Pourtant, les épreuves et les guerres n’ont pas manqué.
Parmi ces guerres, trois ont failli anéantir ce petit pays pétri d’espoir, dont l’une lancée dans les heures qui suivirent l’illustre déclaration. Quant aux épreuves, rappelons que l’on a assassiné un Premier Ministre, que l’on a condamné et emprisonné un ancien président et un autre ancien premier ministre.
Depuis 1948, vingt-cinq législatures se sont succédé, des alternances se sont produites, des coalitions aussi diverses qu’hétéroclites se sont formées et défaites. Mais jamais le caractère démocratique de l’État d’Israël n’a été menacé ou interrompu. C’est un fait rare et probablement unique dans l’histoire des nations. Et plus encore quand l’on sait que l’État hébreu lutte toujours et depuis toujours pour sa survie ; qu’il est la seule démocratie de la région et que bon an mal an, Israël se classe au 23ème rang mondial, juste derrière la France, pour l’avancement démocratique.
Le mouvement qui pousse des centaines de milliers d’Israéliens dans la rue, même au mépris d’un attentat, et ce depuis plus de dix semaines ; le mouvement qui a déclenché des pétitions de hauts gradés de Tsahal, de diplomates ; le mouvement qui a suscité l’indignation d’un ancien Premier ministre et surtout du Président de l’État n’est pas contre Netanyahou, ni contre la droite et pas davantage contre la religion.
C’est un mouvement de soutien à la démocratie, pour ce qui la constitue et contre ce qui la menace.
Ce qui la menace c’est Bezalel Smotrich, ministre des finances qui se décrit comme un fier homophobe qui a appelé à effacer – avant de se rétracter piteusement – la localité palestinienne de Huwara, pourtant incendiée par des extrémistes furieux.
Ce qui la menace c’est Itamar Ben-Gvir qui, ministre de la sécurité, ne cesse d’inciter à la loi martiale contre les Palestiniens et à l’établissement de la peine capitale pour les faits de terrorisme et dont l’action la plus remarquée a été le limogeage avorté du chef de la police de Tel-Aviv pour sa clémence envers des manifestants israéliens…
Ce qui la menace c’est la volonté du Premier Ministre Netanyahou d’échapper à tout prix à toute poursuite judiciaire.
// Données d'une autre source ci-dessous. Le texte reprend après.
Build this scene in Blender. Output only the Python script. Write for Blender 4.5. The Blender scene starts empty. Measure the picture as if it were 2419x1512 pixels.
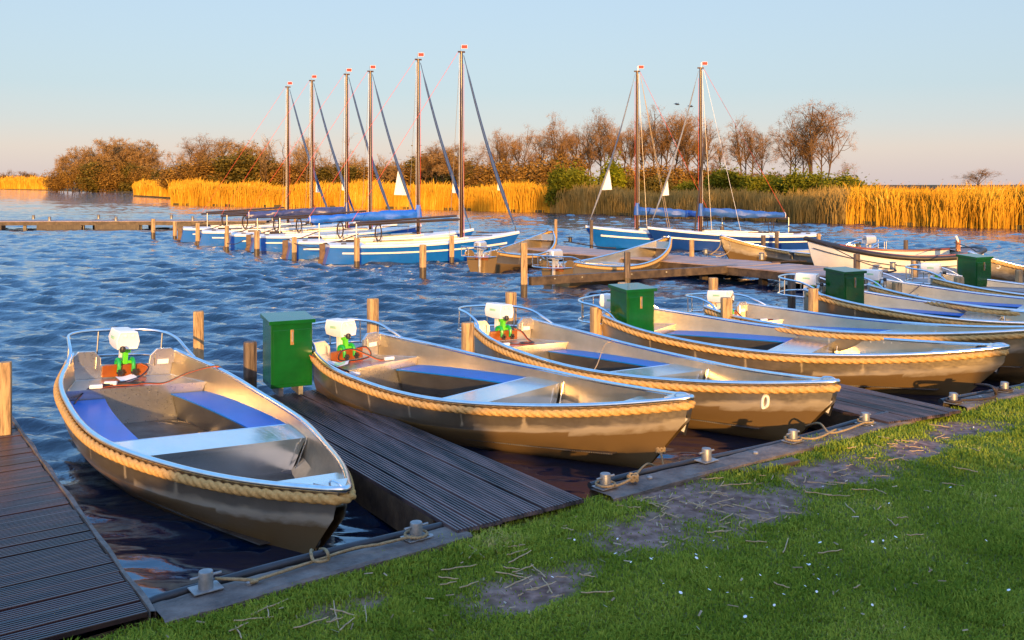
import bpy, math, random
import numpy as np
from mathutils import Vector, Matrix
R = math.radians
random.seed(7)
rng = np.random.default_rng(7)
S = bpy.context.scene
C = S.collection

# ------------------------------------------------------------------ camera
F = 2178.0; HY = 435.6; CX = 1209.5; HC = 2.5      # focal length, horizon, centre (photo measured at 2419 px wide), camera height
cd = bpy.data.cameras.new('camera'); cam = bpy.data.objects.new('camera', cd); C.objects.link(cam)
cam.location = (0, 0, HC); cam.rotation_euler = (R(90), 0, 0)
cd.sensor_width = 36; cd.lens = 36 * F / 2419; cd.shift_y = -(756 - HY) / 2419
cd.clip_start = 0.1; cd.clip_end = 9000
S.camera = cam

# ------------------------------------------------------------------ light
SUN_AZ = R(-7.0)      # light travels 7 degrees left of straight ahead
SUN_EL = R(10.0)
w = bpy.data.worlds.new("World"); S.world = w; w.use_nodes = True
nt = w.node_tree; nt.nodes.clear(); N = nt.nodes.new; LK = nt.links.new
out = N('ShaderNodeOutputWorld'); bg = N('ShaderNodeBackground'); bg.inputs[1].default_value = 1.0
sky = N('ShaderNodeTexSky'); sky.sky_type = 'NISHITA'; sky.sun_disc = False
sky.sun_elevation = SUN_EL; sky.sun_rotation = R(173.0); sky.altitude = 0; sky.air_density = 1.2; sky.dust_density = 1.5; sky.ozone_density = 2.0
tc = N('ShaderNodeTexCoord'); sep = N('ShaderNodeSeparateXYZ'); LK(tc.outputs['Generated'], sep.inputs[0])
rp = N('ShaderNodeValToRGB'); LK(sep.outputs['Z'], rp.inputs[0])
cr = rp.color_ramp
cr.elements[0].position = 0.0; cr.elements[0].color = (.37, .31, .315, 1)
cr.elements[1].position = 1.0; cr.elements[1].color = (.15, .34, .72, 1)
for p, c in ((.037, (.375, .325, .315)), (.065, (.300, .318, .350)), (.10, (.252, .310, .366)), (.196, (.245, .315, .395)), (.30, (.19, .42, .74)), (.50, (.16, .41, .86))):
    e = cr.elements.new(p); e.color = (*c, 1)
sc1 = N('ShaderNodeVectorMath'); sc1.operation = 'SCALE'; sc1.inputs['Scale'].default_value = 0.03; LK(sky.outputs[0], sc1.inputs[0])
sc2 = N('ShaderNodeVectorMath'); sc2.operation = 'SCALE'; sc2.inputs['Scale'].default_value = 1.0; LK(rp.outputs[0], sc2.inputs[0])
ad = N('ShaderNodeVectorMath'); ad.operation = 'ADD'; LK(sc1.outputs[0], ad.inputs[0]); LK(sc2.outputs[0], ad.inputs[1])
# the bright warm evening sky round the low sun (behind the camera)
dt = N('ShaderNodeVectorMath'); dt.operation = 'DOT_PRODUCT'; LK(tc.outputs['Generated'], dt.inputs[0]); dt.inputs[1].default_value = (-math.sin(SUN_AZ) * math.cos(SUN_EL), -math.cos(SUN_AZ) * math.cos(SUN_EL), math.sin(SUN_EL))
mxm = N('ShaderNodeMath'); mxm.operation = 'MAXIMUM'; mxm.inputs[1].default_value = 0; LK(dt.outputs['Value'], mxm.inputs[0])
pw = N('ShaderNodeMath'); pw.operation = 'POWER'; pw.inputs[1].default_value = 3.5; LK(mxm.outputs[0], pw.inputs[0])
gl = N('ShaderNodeVectorMath'); gl.operation = 'SCALE'; gl.inputs[0].default_value = (1.05, .60, .24); LK(pw.outputs[0], gl.inputs['Scale'])
ad3 = N('ShaderNodeVectorMath'); ad3.operation = 'ADD'; LK(ad.outputs[0], ad3.inputs[0]); LK(gl.outputs[0], ad3.inputs[1])
LK(ad3.outputs[0], bg.inputs[0]); LK(bg.outputs[0], out.inputs[0])
sd = bpy.data.lights.new('sun', 'SUN'); sd.energy = 5.0; sd.angle = R(0.55); sd.color = (1.0, .54, .165)
sun = bpy.data.objects.new('sun', sd); C.objects.link(sun)
sdir = Vector((math.sin(SUN_AZ) * math.cos(SUN_EL), math.cos(SUN_AZ) * math.cos(SUN_EL), -math.sin(SUN_EL)))
sun.rotation_euler = sdir.to_track_quat('-Z', 'Y').to_euler()
S.view_settings.view_transform = 'Standard'; S.view_settings.look = 'None'; S.view_settings.exposure = 0.75; S.view_settings.gamma = 1
S.render.engine = 'CYCLES'

# ------------------------------------------------------------------ helpers
def G(px, py, z=0.0):
    Y = F * (HC - z) / (py - HY); return Vector(((px - CX) * Y / F, Y, z))
def AT(px, py, Y): return Vector(((px - CX) * Y / F, Y, HC - (py - HY) * Y / F))

def mat(name, c1, c2=None, rough=.6, metal=0., scale=5., bump=0., bscale=20., detail=4., lo=.35, hi=.65, spec=.5, stretch=(1, 1, 1), coat=0., transl=0., rotz=0.):
    m = bpy.data.materials.new(name); m.use_nodes = True; t = m.node_tree; b = t.nodes['Principled BSDF']
    b.inputs['Base Color'].default_value = (*c1, 1); b.inputs['Roughness'].default_value = rough; b.inputs['Metallic'].default_value = metal
    b.inputs['Specular IOR Level'].default_value = spec; b.inputs['Coat Weight'].default_value = coat
    co = t.nodes.new('ShaderNodeTexCoord'); mp = t.nodes.new('ShaderNodeMapping'); mp.inputs['Scale'].default_value = stretch; mp.vector_type = 'TEXTURE' if rotz else 'POINT'
    if rotz: mp.inputs['Rotation'].default_value = (0, 0, rotz); mp.inputs['Scale'].default_value = [1 / q for q in stretch]
    t.links.new(co.outputs['Object'], mp.inputs[0])
    m['mp'] = mp.name
    if c2:
        n = t.nodes.new('ShaderNodeTexNoise'); n.inputs['Scale'].default_value = scale; n.inputs['Detail'].default_value = detail; n.inputs['Roughness'].default_value = .65
        t.links.new(mp.outputs[0], n.inputs[0])
        r = t.nodes.new('ShaderNodeValToRGB'); r.color_ramp.elements[0].position = lo; r.color_ramp.elements[1].position = hi
        r.color_ramp.elements[0].color = (*c1, 1); r.color_ramp.elements[1].color = (*c2, 1)
        t.links.new(n.outputs[0], r.inputs[0]); t.links.new(r.outputs[0], b.inputs['Base Color'])
    if bump:
        n = t.nodes.new('ShaderNodeTexNoise'); n.inputs['Scale'].default_value = bscale; n.inputs['Detail'].default_value = 3
        t.links.new(mp.outputs[0], n.inputs[0]); bu = t.nodes.new('ShaderNodeBump'); bu.inputs['Strength'].default_value = bump; bu.inputs['Distance'].default_value = .01
        t.links.new(n.outputs[0], bu.inputs['Height']); t.links.new(bu.outputs[0], b.inputs['Normal'])
    return m

def leafmat(name, c1, c2, c3=None, scale=.6, transl=.25):
    m = bpy.data.materials.new(name); m.use_nodes = True; t = m.node_tree; t.nodes.clear(); n = t.nodes.new; l = t.links.new
    o = n('ShaderNodeOutputMaterial'); d = n('ShaderNodeBsdfDiffuse'); tr = n('ShaderNodeBsdfTranslucent'); mx = n('ShaderNodeMixShader'); mx.inputs[0].default_value = transl
    g = n('ShaderNodeNewGeometry'); ns = n('ShaderNodeTexNoise'); ns.inputs['Scale'].default_value = scale; ns.inputs['Detail'].default_value = 5
    l(g.outputs['Position'], ns.inputs[0])
    at = n('ShaderNodeAttribute'); at.attribute_name = 'rnd'
    ma = n('ShaderNodeMath'); ma.operation = 'MULTIPLY_ADD'; ma.inputs[1].default_value = .5; l(at.outputs['Fac'], ma.inputs[0])
    mb = n('ShaderNodeMath'); mb.operation = 'MULTIPLY_ADD'; mb.inputs[1].default_value = 1.6; mb.inputs[2].default_value = -.55; l(ns.outputs[0], mb.inputs[0])
    l(mb.outputs[0], ma.inputs[2])
    r = n('ShaderNodeValToRGB'); r.color_ramp.elements[0].color = (*c1, 1); r.color_ramp.elements[1].color = (*c2, 1); r.color_ramp.elements[0].position = .15; r.color_ramp.elements[1].position = .75
    if c3: e = r.color_ramp.elements.new(1.0); e.color = (*c3, 1)
    l(ma.outputs[0], r.inputs[0]); l(r.outputs[0], d.inputs[0]); l(r.outputs[0], tr.inputs[0]); l(d.outputs[0], mx.inputs[1]); l(tr.outputs[0], mx.inputs[2]); l(mx.outputs[0], o.inputs[0])
    return m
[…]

Ce qui la menace surtout, c’est le pacte scellé entre ces trois-là dont on ne sait ce qu’il faut redouter : qu’il ait été conçu par conviction ou par cynisme ou pire, par l’alliance néfaste des deux.
De quoi s’agit-il ?
D’abord de mettre à la main de la majorité parlementaire, et donc du pouvoir politique, la nomination des juges à la Cour suprême et de cantonner celle-ci dans un rôle consultatif. La fameuse clause dérogatoire qui donnerait le dernier mot au Parlement contre la censure constitutionnelle vient d’ailleurs d’être adoptée en première lecture à la Knesset. Il en irait de même de la nomination et du rôle du Procureur général de l’État qui est la plus haute autorité judiciaire et administrative du pays.
Certains me diront que c’est assez banal de dresser le Peuple contre l’État de droit. Après tout, Israël affronterait une crise qui n’épargne aucune région et qui a frappé les plus grandes et les plus anciennes démocraties comme les États-Unis de Trump ou le Brésil de Bolsonaro, et, plus près de nous, la Hongrie, la Pologne et plus récemment l’Italie. Pour autant, ce qui se joue ici est différent de tout ce qui s’observe ailleurs.
Le silence des ennemis d’Israël sur cette crise sans précédent est éloquent. D’ordinaire, leurs cris recouvrent tout ce qui se dit sur ce pays. Mais là rien. Ceux qui attaquent Israël se taisent. En revanche ceux qui s’inquiètent pour son devenir se lèvent. Et pour cause. C’est ni plus ni moins que de l’avenir du sionisme dont on n’a pas assez dit qu’il était démocratique ou n’était pas, ou plutôt qu’il était démocratique ou ne serait plus. Et, en définitive, c’est du nom glorieux d’Israël dont il est question et dont on ne dit pas assez qu’il est l’incarnation depuis les temps bibliques de valeurs qui sont autant nationales qu’universelles.
C’est justement écrit au sein même de la Déclaration d’indépendance.
Comme quoi, le maître est sage, il faut toujours revenir au texte pour retrouver la raison.